I leader africani chiedono giustizia climatica
Nella Dichiarazione di Nairobi l’impegno a ridurre le emissioni in cambio di un sostegno in chiave green
di Alberto Magnani
2' di lettura
Il paradosso è sempre lo stesso: l’Africa è il Continente che incide meno sulle emissioni globali e quello che soffre di più le conseguenze del climate change. Un divario che ha alimentato una richiesta politica, quella di una maggiore «giustizia climatica» a favore delle economie meno responsabili dell’emergenza ambientale e più vulnerabili alle sue ricadute, dalle siccità agli alluvioni che sommergono l’Africa occidentale.
Il pressing dei capi di Stato e di governo del Continente si è materializzato nella cosiddetta Nairobi declaration, la dichiarazione di Nairobi, il testo che farà da base negoziale nel braccio di ferro con i Paesi ricchi atteso al vertice emiratino. Il documento, firmato all’Africa Climate Summit dello scorso settembre, propone una sorta di accordo fra le economie africane e i partner internazionali, Usa e Ue in testa. I Paesi del Continente si impegnano a rispettare 15 obiettivi per la propria transizione ecologica, da una spinta sulla «industrializzazione verde» al raddoppio degli sforzi sull’agricoltura sostenibile, fino alla mobilitazione di 30 miliardi di dollari annui per colmare il gap di investimenti sulle risorse idriche.
La contropartita avanzata alle economie ricche, le stesse che scandiscono i tempi dell’agenda verde, ruota attorno a un pacchetto di richieste che va dal potenziamento dell’energia pulita a una nuova «architettura» finanziaria in chiave green. È il caso dell’appello a sostenere gli obiettivi di rialzo della capacità di generazione da fonti rinnovabili, alzando l’asticella dai 56 gigawatt del 2022 ai 300 gigawatt attesi nel 2030, fino alla proposta di una global tax che finanzi la transizione verde o il rafforzamento del cosiddetto Common Framework: l’iniziativa del G20 per facilitare la ristrutturazione del debito delle economie più fragili, un tasto sensibile per la regione africane e gli scenari di una crisi debitoria già scandita da default come quello dello Zambia nel 2020 e del Ghana a fine 2022.
Il testo emerso dal vertice climatico di Nairobi, destinato a una cadenza biennale, cerca di raccordare le sensibilità e gli obiettivi dei Paesi sotto il cappello dell’Unione africana: l’organizzazione che riunisce i 55 Stati del Continente e sta manifestando una identità politica sempre più netta.
L’armonia sulla carta lascia trasparire le inevitabili discordanze fra Paesi con grandezze, tessuti economici e ambizioni diversissime.
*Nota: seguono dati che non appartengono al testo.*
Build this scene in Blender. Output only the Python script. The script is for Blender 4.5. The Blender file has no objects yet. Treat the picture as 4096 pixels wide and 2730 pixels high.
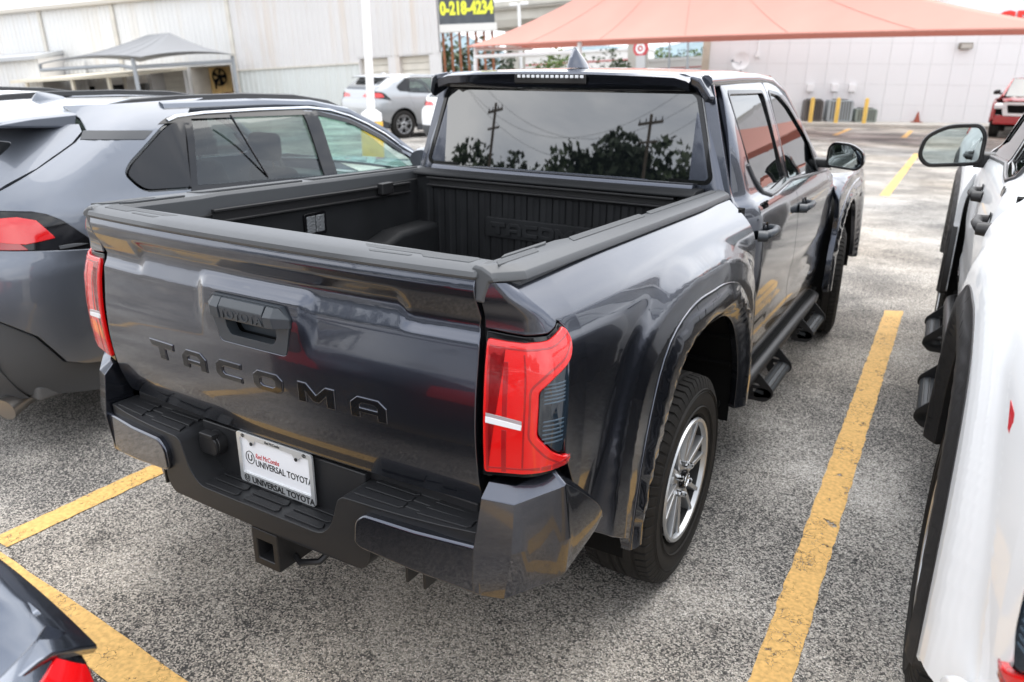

La Nigeria, prima economia africana per Pil, deve bilanciare l’agenda verde con un’economia appesa alla sua ricchezza di greggio, fonte di circa l’80% dei suoi ricavi da export. Il Sudafrica, la più industrializzata, si ritrova a fronteggiare i malumori interni dei suoi attori economici, intimoriti da una transizione che penalizzerebbe un settore clou come quello estrattivo. Il Kenya, all’estremo opposto, è fra le forze più agguerrite negli investimenti in rinnovabili e non sembra aperto a concessioni.
La sintesi riemerge su un obiettivo comune, non a caso fra i pilastri della dichiarazione di Nairobi: il diritto a un «risarcimento» delle economie ricche nei confronti di quelle africane. Le vittime di un’emergenza nata da altri e pagata, finora, soprattutto da loro.